[WORK TO DO] Retype the lines beneath this one, from the first through the line containing "COL = S.collection". Pictures are left out.

══════

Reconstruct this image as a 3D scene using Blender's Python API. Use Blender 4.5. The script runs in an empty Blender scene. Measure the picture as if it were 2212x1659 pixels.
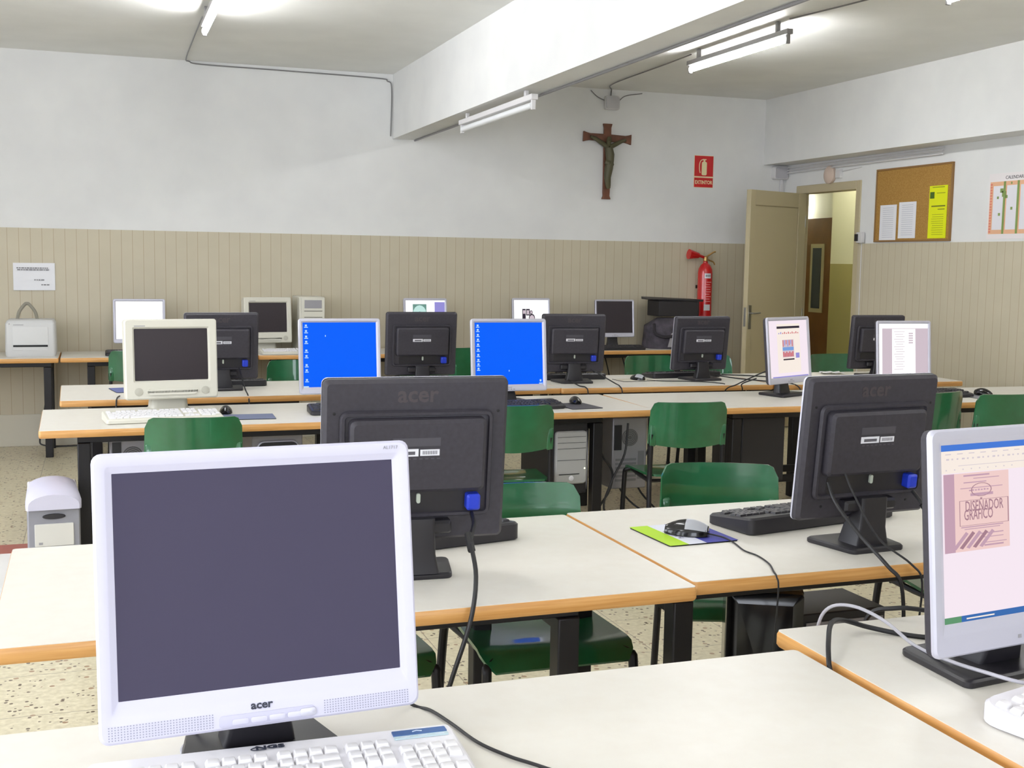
import bpy, math, random
from mathutils import Matrix, Vector
random.seed(7)
PI = math.pi
S = bpy.context.scene
COL = S.collection

# ------------------------------------------------------------------ camera
F_PX, YAW, PIT, ROLL, HC = 2548.65, .3366, -.1037, .0157, 1.4937
fw = Vector((math.sin(YAW)*math.cos(PIT), math.cos(YAW)*math.cos(PIT), math.sin(PIT)))
r0 = Vector((math.cos(YAW), -math.sin(YAW), 0)); u0 = r0.cross(fw)
rr_ = r0*math.cos(ROLL)+u0*math.sin(ROLL); uu_ = -r0*math.sin(ROLL)+u0*math.cos(ROLL)
cam = bpy.data.objects.new('camera', bpy.data.cameras.new('camera')); COL.objects.link(cam)
m = Matrix((rr_, uu_, -fw)).transposed().to_4x4(); m.translation = (0, 0, HC)
cam.matrix_world = m
cam.data.sensor_fit = 'HORIZONTAL'; cam.data.sensor_width = 36
cam.data.lens = 36*F_PX/2212
cam.data.clip_start = .02; cam.data.clip_end = 100
S.camera = cam
# ------------------------------------------------------------------ world and exposure
W = bpy.data.worlds.new('world'); S.world = W; W.use_nodes = True
bg = W.node_tree.nodes['Background']; bg.inputs[0].default_value = (.86, .91, 1.0, 1); bg.inputs[1].default_value = 8.5
S.view_settings.view_transform = 'Standard'; S.view_settings.look = 'None'
S.view_settings.exposure = 0.0; S.view_settings.gamma = 1.0; S.view_settings.use_curve_mapping = False
TUBE_E = 86.0
WINDOWS_L = [(-1.9, -.2), (.5, 2.2), (2.9, 4.6), (5.3, 7.0)]    # openings in the left wall (y0, y1)
WINDOWS_F = [(-1.9, -.1), (.7, 2.5)]                            # openings in the wall behind the camera (x0, x1)
XL, XR, YF, YB, ZC = -3.3, 6.16, -2.4, 9.85, 3.03
def portal(name, loc, rot, sx, sy):
    l = bpy.data.lights.new(name, 'AREA'); l.shape = 'RECTANGLE'; l.size = sx; l.size_y = sy
    l.cycles.is_portal = True
    o = bpy.data.objects.new(name, l); COL.objects.link(o); o.location = loc; o.rotation_euler = rot
for a, b in WINDOWS_L: portal('window_daylight', (XL-.08, (a+b)/2, 1.85), (0, -PI/2, 0), 1.7, b-a)
for a, b in WINDOWS_F: portal('window_daylight', ((a+b)/2, YF-.08, 1.85), (PI/2, 0, 0), b-a, 1.7)

# ------------------------------------------------------------------ materials
def lin(c): return tuple((v/255/12.92 if v/255 <= .04045 else ((v/255+.055)/1.055)**2.4) for v in c)
def mat(name, c, rough=.5, metal=0, spec=.5, coat=0, emit=0, ecol=None):
    M = bpy.data.materials.new(name); M.use_nodes = True
    b = M.node_tree.nodes['Principled BSDF']
    b.inputs['Base Color'].default_value = (*lin(c), 1); b.inputs['Roughness'].default_value = rough
    b.inputs['Metallic'].default_value = metal; b.inputs['Specular IOR Level'].default_value = spec
    b.inputs['Coat Weight'].default_value = coat
    if emit:
        b.inputs['Emission Color'].default_value = (*lin(ecol or c), 1); b.inputs['Emission Strength'].default_value = emit
    return M
def nd(M, t, **kw):
    n = M.node_tree.nodes.new(t)
    for k, v in kw.items(): setattr(n, k, v)
    return n
def speckle(M, scale, c1, c2, lo, hi, bump=0, detail=3, coord='Object'):
    nt = M.node_tree; b = nt.nodes['Principled BSDF']
    tc = nd(M, 'ShaderNodeTexCoord'); no = nd(M, 'ShaderNodeTexNoise'); no.inputs['Scale'].default_value = scale
    no.inputs['Detail'].default_value = detail
    cr = nd(M, 'ShaderNodeValToRGB'); cr.color_ramp.elements[0].position = lo; cr.color_ramp.elements[1].position = hi
    cr.color_ramp.elements[0].color = (*lin(c1), 1); cr.color_ramp.elements[1].color = (*lin(c2), 1)
    nt.links.new(tc.outputs[coord], no.inputs['Vector']); nt.links.new(no.outputs['Fac'], cr.inputs[0])
    nt.links.new(cr.outputs[0], b.inputs['Base Color'])
    if bump:
        bp = nd(M, 'ShaderNodeBump'); bp.inputs['Strength'].default_value = bump; bp.inputs['Distance'].default_value = .002
        nt.links.new(no.outputs['Fac'], bp.inputs['Height']); nt.links.new(bp.outputs[0], b.inputs['Normal'])
    return M
def grooved(name, axis):                       # vertical tongue-and-groove cladding
    M = mat(name, (190, 180, 154), .5)
    nt = M.node_tree; b = nt.nodes['Principled BSDF']
    tc = nd(M, 'ShaderNodeTexCoord'); sx = nd(M, 'ShaderNodeSeparateXYZ'); nt.links.new(tc.outputs['Object'], sx.inputs[0])
    di = nd(M, 'ShaderNodeMath', operation='DIVIDE'); di.inputs[1].default_value = .083; nt.links.new(sx.outputs[axis], di.inputs[0])
    fr = nd(M, 'ShaderNodeMath', operation='FRACT'); nt.links.new(di.outputs[0], fr.inputs[0])
    lt = nd(M, 'ShaderNodeMath', operation='LESS_THAN'); lt.inputs[1].default_value = .07; nt.links.new(fr.outputs[0], lt.inputs[0])
    no = nd(M, 'ShaderNodeTexNoise'); no.inputs['Scale'].default_value = 6; nt.links.new(tc.outputs['Object'], no.inputs['Vector'])
    mx0 = nd(M, 'ShaderNodeMix', data_type='RGBA'); mx0.inputs['A'].default_value = (*lin((190, 181, 158)), 1); mx0.inputs['B'].default_value = (*lin((199, 190, 167)), 1)
    nt.links.new(no.outputs['Fac'], mx0.inputs['Factor'])
    mx = nd(M, 'ShaderNodeMix', data_type='RGBA'); mx.inputs['B'].default_value = (*lin((178, 164, 138)), 1)
    nt.links.new(lt.outputs[0], mx.inputs['Factor']); nt.links.new(mx0.outputs['Result'], mx.inputs['A']); nt.links.new(mx.outputs['Result'], b.inputs['Base Color'])
    inv = nd(M, 'ShaderNodeMath', operation='SUBTRACT'); inv.inputs[0].default_value = 1; nt.links.new(lt.outputs[0], inv.inputs[1])
    bp = nd(M, 'ShaderNodeBump'); bp.inputs['Strength'].default_value = .25; bp.inputs['Distance'].default_value = .002
    nt.links.new(inv.outputs[0], bp.inputs['Height']); nt.links.new(bp.outputs[0], b.inputs['Normal'])
    return M
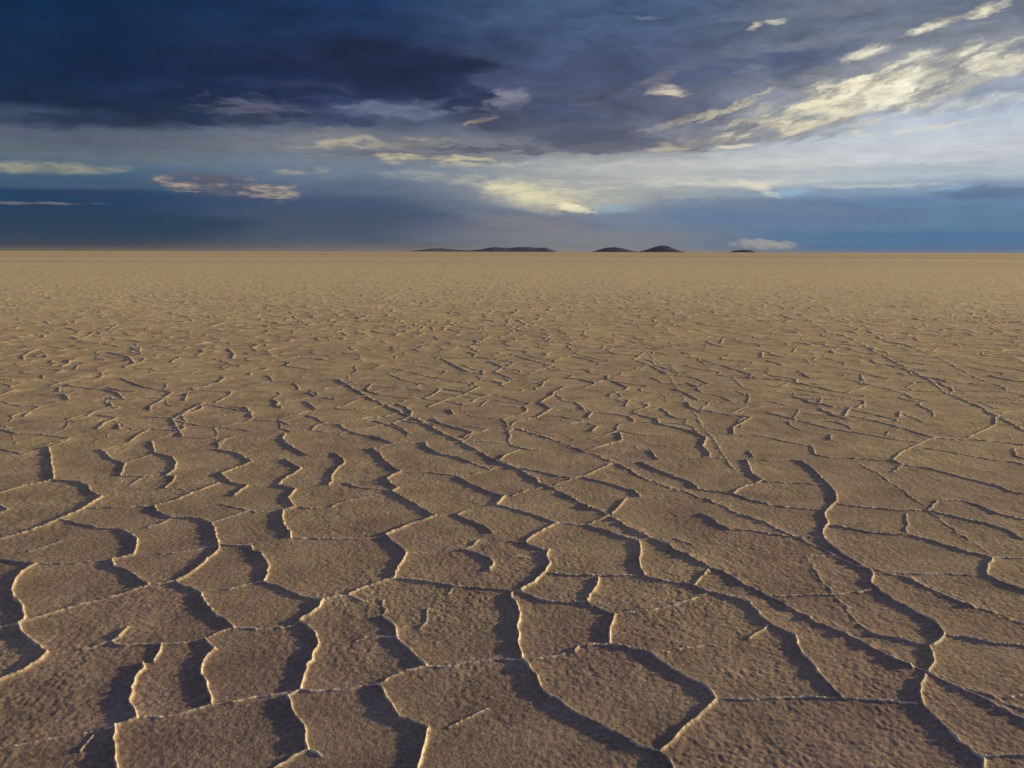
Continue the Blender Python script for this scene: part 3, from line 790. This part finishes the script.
# low banks over the horizon
B(330, 222, 190, 20, 0, (56, 70, 98), .85, .5, .7)
B(60, 226, 230, 20, 0, (5, 44, 78), .85, .35, .5)
B(540, 222, 110, 22, 0, (106, 106, 118), .6, .4, 1.)
B(790, 214, 200, 17, -1, (90, 112, 144), .85, .5, .7, NS)
B(960, 236, 110, 9, 0, (48, 100, 148), .5, .6, 1.)
B(760, 206, 130, 9, -3, (104, 120, 144), .8, .6, .8, NP)
B(980, 193, 64, 8, 2, (84, 106, 136), .9, .5, .6, NP)
B(500, 230, 140, 17, 0, (104, 104, 118), .7, .3, 1.)
B(610, 236, 160, 13, 0, (108, 114, 130), .7, .3, 1.)
B(590, 238, 190, 14, 0, (122, 120, 124), .7, .3, 1.)
B(520, 222, 90, 10, -6, (134, 128, 124), .55, .6, 1.2, NF)
B(765, 245, 40, 6, -3, (156, 152, 148), .9, .9, .7, NP)

# gold dusk light and clear sky, with an overhead tint added outside the frame
nish = n.new('ShaderNodeTexSky', sky_type='NISHITA')
nish.sun_disc = False; nish.sun_elevation = R(SUN_EL); nish.sun_rotation = R(SUN_AZ)
nish.altitude = 3600; nish.air_density = 1.; nish.dust_density = 1.2; nish.ozone_density = 1.5
ns = n.vm('SCALE', nish.outputs[0], s=.10 / .10)
# the Background carries 0.10 for the sky texture, so cloud radiance is divided by it
cl = n.vm('SCALE', sky, s=10.)
deck = n.mix(n.rng(NS, .35, .65), lin((82, 84, 114)), lin((118, 114, 142)))  # unseen overhead cloud, tinted to set the colour of ground shadows
cl = n.mix(n.rng(el, 21., 40., 0., .8), cl, n.vm('SCALE', deck, s=10.))
fin = n.mix(n.rng(el, 20., 60., .95, .85), ns, cl)
n.t.links.new(fin, bg.inputs['Color'])
bg.inputs['Strength'].default_value = .10
wd.cycles.sampling_method = 'MANUAL'
wd.cycles.sample_map_resolution = 512

# ------------------------------------------------------------------ sun
sl = bpy.data.lights.new('sun', 'SUN'); sl.energy = 5.0; sl.angle = R(1.4); sl.color = (1., .72, .33)
so = bpy.data.objects.new('sun', sl); COL.objects.link(so)
tosun = Vector((math.sin(R(SUN_AZ)) * math.cos(R(SUN_EL)), math.cos(R(SUN_AZ)) * math.cos(R(SUN_EL)), math.sin(R(SUN_EL))))
so.rotation_euler = tosun.to_track_quat('Z', 'Y').to_euler()
so.location = (30, 5, 20)

S.view_settings.view_transform = 'Standard'
S.view_settings.look = 'None'
S.view_settings.exposure = 0.1
S.view_settings.gamma = 1.0
S.view_settings.use_curve_mapping = False
S.render.engine = 'CYCLES'
S.cycles.max_bounces = 3
S.cycles.diffuse_bounces = 2
S.cycles.use_denoising = True
S.cycles.denoiser = 'OPENIMAGEDENOISE'
S.cycles.denoising_input_passes = 'RGB_ALBEDO_NORMAL'
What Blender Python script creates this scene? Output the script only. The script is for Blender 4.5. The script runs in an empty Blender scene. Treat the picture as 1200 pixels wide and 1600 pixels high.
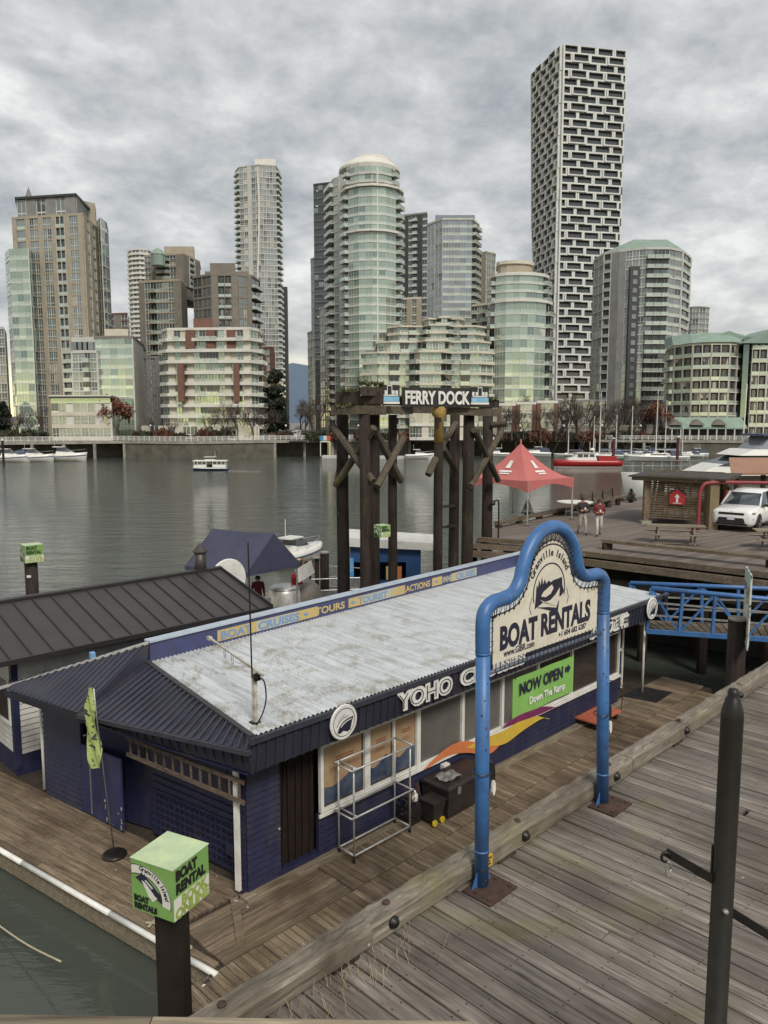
import bpy, bmesh, math, random
from mathutils import Vector, Matrix
random.seed(7)
sc = bpy.context.scene
COL = sc.collection
R = math.radians
# ---------------------------------------------------------------- camera
CZ, TH = 9.0, math.atan(140/1200)
cd = bpy.data.cameras.new('camera'); cam = bpy.data.objects.new('camera', cd); COL.objects.link(cam)
cam.location = (0, 0, CZ); cam.rotation_euler = (math.pi/2 - TH, 0, 0)
cd.sensor_fit = 'VERTICAL'; cd.sensor_height = 36; cd.lens = 27; cd.clip_start = .1; cd.clip_end = 20000
sc.camera = cam
# ---------------------------------------------------------------- world: grey broken overcast
SUN_EL, SUN_AZ = 46, 160          # azimuth measured from +Y clockwise (behind the camera, to the right)
wd = bpy.data.worlds.new('World'); sc.world = wd; wd.use_nodes = True
wt = wd.node_tree; wt.nodes.clear()
def wn(t, **k):
    n = wt.nodes.new(t)
    for a, b in k.items(): setattr(n, a, b)
    return n
def wmath(op, a, b=None, clamp=False):
    n = wn('ShaderNodeMath', operation=op, use_clamp=clamp)
    for i, q in enumerate((a, b)):
        if q is None: continue
        if isinstance(q, (int, float)): n.inputs[i].default_value = q
        else: wt.links.new(q, n.inputs[i])
    return n.outputs[0]
sky = wn('ShaderNodeTexSky', sky_type='NISHITA'); sky.sun_disc = False
sky.sun_elevation = R(SUN_EL); sky.sun_rotation = R(SUN_AZ)
sky.air_density = 1.3; sky.dust_density = 3
tc = wn('ShaderNodeTexCoord'); sx = wn('ShaderNodeSeparateXYZ'); wt.links.new(tc.outputs['Generated'], sx.inputs[0])
zc = wmath('ADD', wmath('MAXIMUM', sx.outputs[2], 0.0), .30)
cx = wn('ShaderNodeCombineXYZ'); wt.links.new(wmath('DIVIDE', sx.outputs[0], zc), cx.inputs[0]); wt.links.new(wmath('DIVIDE', sx.outputs[1], zc), cx.inputs[1])
def wnoise(scale, det, rough, dist, off=0):
    mp = wn('ShaderNodeMapping'); mp.inputs['Scale'].default_value = (1, 1.0, 1); mp.inputs['Location'].default_value = (off, off*.7, 0); mp.inputs['Rotation'].default_value = (0, 0, R(-14))
    wt.links.new(cx.outputs[0], mp.inputs[0])
    n = wn('ShaderNodeTexNoise'); n.inputs['Scale'].default_value = scale; n.inputs['Detail'].default_value = det
    n.inputs['Roughness'].default_value = rough; n.inputs['Distortion'].default_value = dist
    wt.links.new(mp.outputs[0], n.inputs['Vector']); return n.outputs[0]
cl = wmath('ADD', wmath('MULTIPLY', wnoise(2.7, 6, .58, .2, 3.1), .60), wmath('MULTIPLY', wnoise(7.6, 5, .60, .15, 9.0), .40))
rp = wn('ShaderNodeValToRGB'); wt.links.new(cl, rp.inputs[0])
el = rp.color_ramp.elements
el[0].position = .38; el[0].color = (.315, .34, .365, 1); el[1].position = .64; el[1].color = (.80, .805, .79, 1)
e = el.new(.47); e.color = (.46, .478, .49, 1); e = el.new(.55); e.color = (.60, .61, .61, 1)
# thin, pale cloud towards the horizon all the way round
hz = wmath('POWER', wmath('SUBTRACT', 1.0, wmath('MULTIPLY', wmath('MAXIMUM', sx.outputs[2], 0.0), 2.4), True), 3.0)
mh = wn('ShaderNodeMix', data_type='RGBA'); wt.links.new(wmath('MULTIPLY', hz, .5), mh.inputs[0])
wt.links.new(rp.outputs[0], mh.inputs[6]); mh.inputs[7].default_value = (.74, .72, .66, 1)
lowz = wmath('POWER', wmath('SUBTRACT', 1.0, wmath('MULTIPLY', wmath('MAXIMUM', sx.outputs[2], 0.0), 11.0), True), 1.4)
mw = wn('ShaderNodeMix', data_type='RGBA'); wt.links.new(wmath('MULTIPLY', lowz, .9), mw.inputs[0]); wt.links.new(mh.outputs[2], mw.inputs[6]); mw.inputs[7].default_value = (2.7, 2.3, 1.05, 1)
bg1 = wn('ShaderNodeBackground'); wt.links.new(mw.outputs[2], bg1.inputs[0]); bg1.inputs[1].default_value = .605
bg2 = wn('ShaderNodeBackground'); wt.links.new(sky.outputs[0], bg2.inputs[0]); bg2.inputs[1].default_value = .07
ms = wn('ShaderNodeMixShader'); wt.links.new(wmath('SUBTRACT', .94, wmath('MULTIPLY', hz, .15)), ms.inputs[0])
wt.links.new(bg2.outputs[0], ms.inputs[1]); wt.links.new(bg1.outputs[0], ms.inputs[2])
wo = wn('ShaderNodeOutputWorld'); wt.links.new(ms.outputs[0], wo.inputs[0])
# ---------------------------------------------------------------- sun (veiled)
sl = bpy.data.lights.new('sun', 'SUN'); sl.energy = 1.5; sl.angle = R(16); sl.color = (1, .93, .82)
so = bpy.data.objects.new('sun', sl); COL.objects.link(so)
sd = Vector((math.sin(R(SUN_AZ))*math.cos(R(SUN_EL)), math.cos(R(SUN_AZ))*math.cos(R(SUN_EL)), math.sin(R(SUN_EL))))
so.rotation_euler = sd.to_track_quat('Z', 'Y').to_euler(); so.location = (0, -20, 40)
vs = sc.view_settings; vs.view_transform = 'Standard'; vs.look = 'None'; vs.exposure = .92; vs.gamma = 1; vs.use_curve_mapping = False
sc.render.engine = 'CYCLES'; sc.cycles.max_bounces = 4; sc.cycles.diffuse_bounces = 2; sc.cycles.glossy_bounces = 3; sc.cycles.caustics_reflective = False; sc.cycles.caustics_refractive = False
# ---------------------------------------------------------------- placing
C45 = math.sqrt(.5)
def W(s, t, z=0): return Vector(((s-t)*C45, (s+t)*C45, z))       # s runs along the wharf edge, t across it
def at(px, py, Y):                                               # a point Y metres ahead, seen at (px, py) of 1200 x 1600
    u, v = (px-600)/1200, (800-py)/1200
    d = Vector((u, math.cos(TH)+v*math.sin(TH), -math.sin(TH)+v*math.cos(TH)))
    return d*(Y/d.y)+Vector((0, 0, CZ))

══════

[WRITTEN ANSWER]
Reconstruct this image as a 3D scene using Blender's Python API. Use Blender 4.5. The script runs in an empty Blender scene. Measure the picture as if it were 2212x1659 pixels.
import bpy, math, random
from mathutils import Matrix, Vector
random.seed(7)
PI = math.pi
S = bpy.context.scene
COL = S.collection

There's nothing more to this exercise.